Dass sich selbst der ehemalige Präsident Nicolas Sarkozy von seiner ehemaligen Partei abgewendet und eine Koalition mit Macron propagiert hat, war ebenfalls ein schwerer Schlag für LR.
Für eine solche Koalition ist Eric Ciotti nicht zu haben. Dies sagt er in aller Deutlichkeit. Für Präsident Macron und seine Regierung dürfte es entsprechend schwierig werden, «LR» punktuell für Kompromisse zu gewinnen. Selbst bei Themen nicht, wo die Positionen recht nahe sind, bei der Rentenreform zum Beispiel.
Neues Profil gefordert
Eric Ciotti soll den «Les Républicains» wieder ein deutliches Profil geben. Er wird den politischen Schwerpunkt seiner Partei nach rechts verschieben, daran lässt Ciotti keine Zweifel. Dies dürfte auch bisherige Wählerinnen und Wähler vertreiben. Ob «LR» diese Verluste Richtung Zentrum kompensieren kann, ist fraglich.

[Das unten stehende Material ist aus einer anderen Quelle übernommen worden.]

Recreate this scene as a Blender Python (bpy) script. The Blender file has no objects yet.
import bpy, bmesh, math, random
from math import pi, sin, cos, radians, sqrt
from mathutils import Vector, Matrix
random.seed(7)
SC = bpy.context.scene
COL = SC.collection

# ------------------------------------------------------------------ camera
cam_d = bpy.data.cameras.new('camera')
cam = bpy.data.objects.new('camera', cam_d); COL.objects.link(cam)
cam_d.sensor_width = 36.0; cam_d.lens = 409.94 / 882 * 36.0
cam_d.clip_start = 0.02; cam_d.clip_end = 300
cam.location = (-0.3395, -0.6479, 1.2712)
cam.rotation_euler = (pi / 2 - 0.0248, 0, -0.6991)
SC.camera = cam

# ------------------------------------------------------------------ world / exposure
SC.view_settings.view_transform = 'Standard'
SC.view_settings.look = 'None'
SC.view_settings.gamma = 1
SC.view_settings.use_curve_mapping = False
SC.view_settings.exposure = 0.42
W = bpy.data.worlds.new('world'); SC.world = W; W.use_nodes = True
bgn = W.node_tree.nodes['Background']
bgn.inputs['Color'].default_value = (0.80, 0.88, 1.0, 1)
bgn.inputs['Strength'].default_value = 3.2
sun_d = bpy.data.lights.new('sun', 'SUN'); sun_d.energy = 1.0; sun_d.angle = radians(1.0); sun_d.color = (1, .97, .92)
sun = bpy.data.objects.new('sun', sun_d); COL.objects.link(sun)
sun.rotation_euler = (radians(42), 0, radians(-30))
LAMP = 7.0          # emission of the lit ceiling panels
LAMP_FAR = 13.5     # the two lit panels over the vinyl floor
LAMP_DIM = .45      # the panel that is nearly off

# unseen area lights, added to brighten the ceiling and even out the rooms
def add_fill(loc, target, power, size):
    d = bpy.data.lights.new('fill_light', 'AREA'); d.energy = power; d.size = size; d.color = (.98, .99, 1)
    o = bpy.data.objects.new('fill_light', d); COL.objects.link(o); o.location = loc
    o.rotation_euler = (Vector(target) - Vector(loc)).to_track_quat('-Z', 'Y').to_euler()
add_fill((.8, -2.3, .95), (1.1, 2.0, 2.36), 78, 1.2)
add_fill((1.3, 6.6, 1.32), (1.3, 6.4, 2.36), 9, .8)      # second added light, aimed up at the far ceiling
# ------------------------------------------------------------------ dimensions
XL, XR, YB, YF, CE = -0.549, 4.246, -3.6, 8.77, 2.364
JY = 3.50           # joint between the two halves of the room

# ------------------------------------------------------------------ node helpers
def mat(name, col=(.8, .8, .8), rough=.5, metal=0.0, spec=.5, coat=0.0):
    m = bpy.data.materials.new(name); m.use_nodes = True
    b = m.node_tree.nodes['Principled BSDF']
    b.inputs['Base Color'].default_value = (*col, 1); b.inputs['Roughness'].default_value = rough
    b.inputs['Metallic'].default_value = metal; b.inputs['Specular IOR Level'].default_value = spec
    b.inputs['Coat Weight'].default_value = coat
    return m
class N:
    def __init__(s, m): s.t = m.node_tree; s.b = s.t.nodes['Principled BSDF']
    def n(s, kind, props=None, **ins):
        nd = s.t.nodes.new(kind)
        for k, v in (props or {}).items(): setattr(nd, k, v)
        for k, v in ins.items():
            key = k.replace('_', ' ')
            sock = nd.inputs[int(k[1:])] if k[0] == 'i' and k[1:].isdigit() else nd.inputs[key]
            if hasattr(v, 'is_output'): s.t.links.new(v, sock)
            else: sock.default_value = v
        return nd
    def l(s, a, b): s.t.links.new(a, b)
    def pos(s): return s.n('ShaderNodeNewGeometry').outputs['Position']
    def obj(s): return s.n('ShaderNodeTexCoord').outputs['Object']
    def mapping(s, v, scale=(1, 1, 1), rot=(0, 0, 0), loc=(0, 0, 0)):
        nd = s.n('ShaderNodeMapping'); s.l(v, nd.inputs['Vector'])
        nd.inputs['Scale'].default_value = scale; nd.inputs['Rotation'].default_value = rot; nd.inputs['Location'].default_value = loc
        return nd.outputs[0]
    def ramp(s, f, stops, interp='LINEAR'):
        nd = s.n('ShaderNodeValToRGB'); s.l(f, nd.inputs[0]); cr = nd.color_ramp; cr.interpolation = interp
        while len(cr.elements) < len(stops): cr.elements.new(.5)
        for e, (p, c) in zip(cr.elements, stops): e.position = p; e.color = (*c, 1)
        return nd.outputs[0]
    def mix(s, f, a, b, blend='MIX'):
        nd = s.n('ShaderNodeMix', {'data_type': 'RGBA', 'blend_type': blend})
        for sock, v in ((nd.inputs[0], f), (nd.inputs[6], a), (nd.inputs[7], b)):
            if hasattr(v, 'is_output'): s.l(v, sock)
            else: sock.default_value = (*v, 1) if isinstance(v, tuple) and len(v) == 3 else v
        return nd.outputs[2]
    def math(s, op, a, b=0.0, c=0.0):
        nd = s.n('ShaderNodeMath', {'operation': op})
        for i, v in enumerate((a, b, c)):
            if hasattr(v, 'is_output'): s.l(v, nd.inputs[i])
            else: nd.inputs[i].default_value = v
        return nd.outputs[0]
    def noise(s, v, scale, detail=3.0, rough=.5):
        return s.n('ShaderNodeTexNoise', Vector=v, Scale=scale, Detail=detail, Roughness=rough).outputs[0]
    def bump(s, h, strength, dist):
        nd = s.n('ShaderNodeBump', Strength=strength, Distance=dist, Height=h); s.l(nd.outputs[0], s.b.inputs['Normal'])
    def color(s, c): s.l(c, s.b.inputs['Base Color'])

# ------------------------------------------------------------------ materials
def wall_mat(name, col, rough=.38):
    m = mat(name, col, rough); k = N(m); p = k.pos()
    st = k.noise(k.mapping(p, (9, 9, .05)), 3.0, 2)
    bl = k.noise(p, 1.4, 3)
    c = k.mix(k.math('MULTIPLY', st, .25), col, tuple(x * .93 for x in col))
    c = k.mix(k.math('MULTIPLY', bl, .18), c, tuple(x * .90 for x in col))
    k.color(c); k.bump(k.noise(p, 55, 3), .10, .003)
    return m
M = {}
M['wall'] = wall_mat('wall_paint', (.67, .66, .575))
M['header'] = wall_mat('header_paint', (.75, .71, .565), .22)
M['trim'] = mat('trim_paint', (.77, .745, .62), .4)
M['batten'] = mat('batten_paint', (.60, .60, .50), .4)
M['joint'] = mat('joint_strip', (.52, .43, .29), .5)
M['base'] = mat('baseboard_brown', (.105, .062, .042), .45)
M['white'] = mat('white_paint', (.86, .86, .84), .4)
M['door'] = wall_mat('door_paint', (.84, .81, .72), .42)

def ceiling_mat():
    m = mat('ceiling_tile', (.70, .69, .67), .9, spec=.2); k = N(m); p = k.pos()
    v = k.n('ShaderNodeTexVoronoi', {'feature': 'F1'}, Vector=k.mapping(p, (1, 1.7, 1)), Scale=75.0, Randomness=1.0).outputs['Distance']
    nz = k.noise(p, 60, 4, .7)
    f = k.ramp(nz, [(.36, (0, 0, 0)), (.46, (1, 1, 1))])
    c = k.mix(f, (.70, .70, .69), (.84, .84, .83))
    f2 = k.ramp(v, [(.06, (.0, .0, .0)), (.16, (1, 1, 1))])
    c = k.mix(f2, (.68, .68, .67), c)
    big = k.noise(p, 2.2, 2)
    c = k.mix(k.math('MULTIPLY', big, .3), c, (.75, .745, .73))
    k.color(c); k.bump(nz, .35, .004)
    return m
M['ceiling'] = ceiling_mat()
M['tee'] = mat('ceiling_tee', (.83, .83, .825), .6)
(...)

Denn rechtsaussen gibt es neben Marine Le Pen auch Konkurrenz durch die Partei des rechtsextremen Publizisten Eric Zemmour. Dieser vertritt nicht nur in der Migrations- und der Sicherheitspolitik, sondern auch wirtschaftspolitisch eine ähnliche Haltung wie Ciotti.
Fragt sich allerdings, ob die einst traditionelle Regierungspartei noch genug Anziehungskraft entwickeln kann, um wieder dominanten rechte Kraft zu werden.